The Republican reconciliation bill ballooned the budget for Trump’s mass deportation plans, allocating $170 billion to the efforts, including $45 billion for Immigration and Customs Enforcement (ICE) detention camps and $30 billion for ICE personnel. It’s unclear thus far what role DOGE will play in this expanded operation, but DOGE has already assisted DHS in revoking parole and terminating visas for immigrants. It’s also been involved in DHS plans to upgrade its current biometric database with the Homeland Advanced Recognition Technology (HART) program, a cloud-based database that a Government Accountability Office (GAO) report described as having “privacy weaknesses,” which risk the identifying information of hundreds of millions of people.
Gracias and DOGE will presumably remain a fixture in implementing the technical aspects of these mass deportation policies that are already underwater with the public. If so, it could also create a conflict of interest for Gracias. According to reporting from The Intercept, the reconciliation bill included $6 billion for border security technology, with such specific requirements on who can be contracted for the tech that Anduril, a Valor-backed defense contractor, is the only company that can qualify. If Gracias assists Anduril with border technology, is he acting in the best financial interest of all of Valor’s fiduciaries, or simply greasing the wheels for a specific firm in his venture capital portfolio?

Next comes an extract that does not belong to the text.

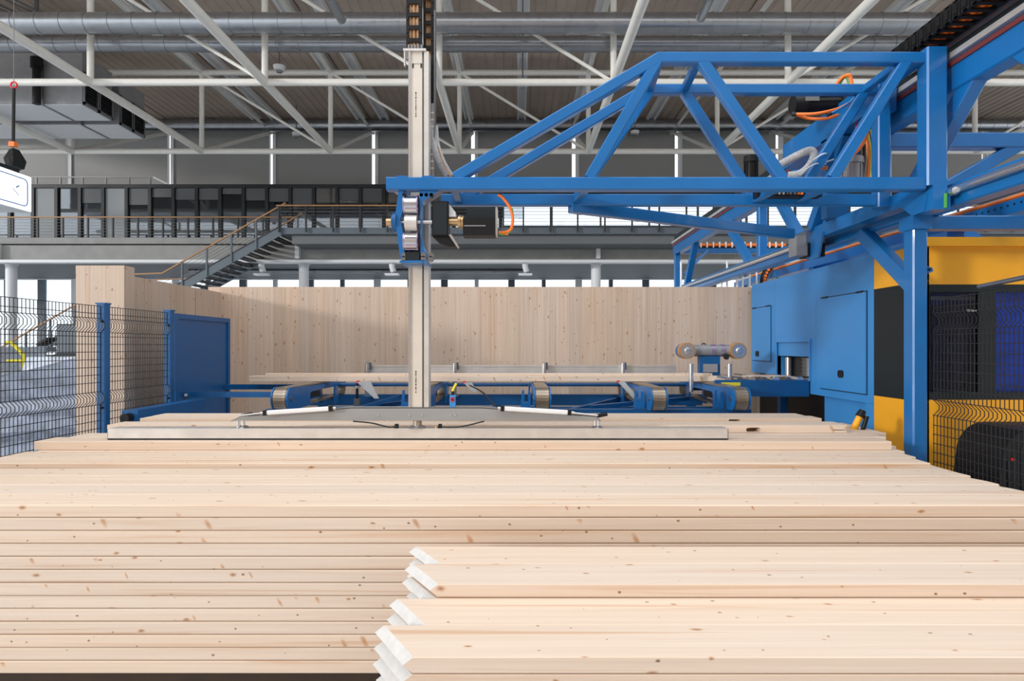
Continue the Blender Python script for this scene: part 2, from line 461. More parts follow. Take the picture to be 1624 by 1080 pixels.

Although it was initially set to be disbanded in July 2026, Republicans are now looking to institutionalize DOGE with appropriation bills this fall. Even if Gracias only serves the remainder of his one-year term, his involvement in draconian treatment of immigrants and misinformation around Social Security puts a stain on Valor’s reputation that will be hard to clean off. DOGE’s haphazard gutting of the federal government has already had negative downstream effects on state and local government employees, with state health departments and local libraries forced to scale down amid cuts to federal grants. With Republican-led states implementing their own state-level DOGE apparatuses, these public-sector employees may soon be subjected to expanded, chaotic workforce slashings similar to those that Gracias helped pioneer at the federal level.
The AFL-CIO report may get the ball rolling for public employee pension funds and other fiduciaries to pressure Valor to address these concerns. If Musk’s fiasco with Tesla stockholders is any indication, Gracias’s DOGE involvement may be subjected to mounting scrutiny from Valor investors, especially as Trump’s immigration policies become even more horrific and damaging to the economy.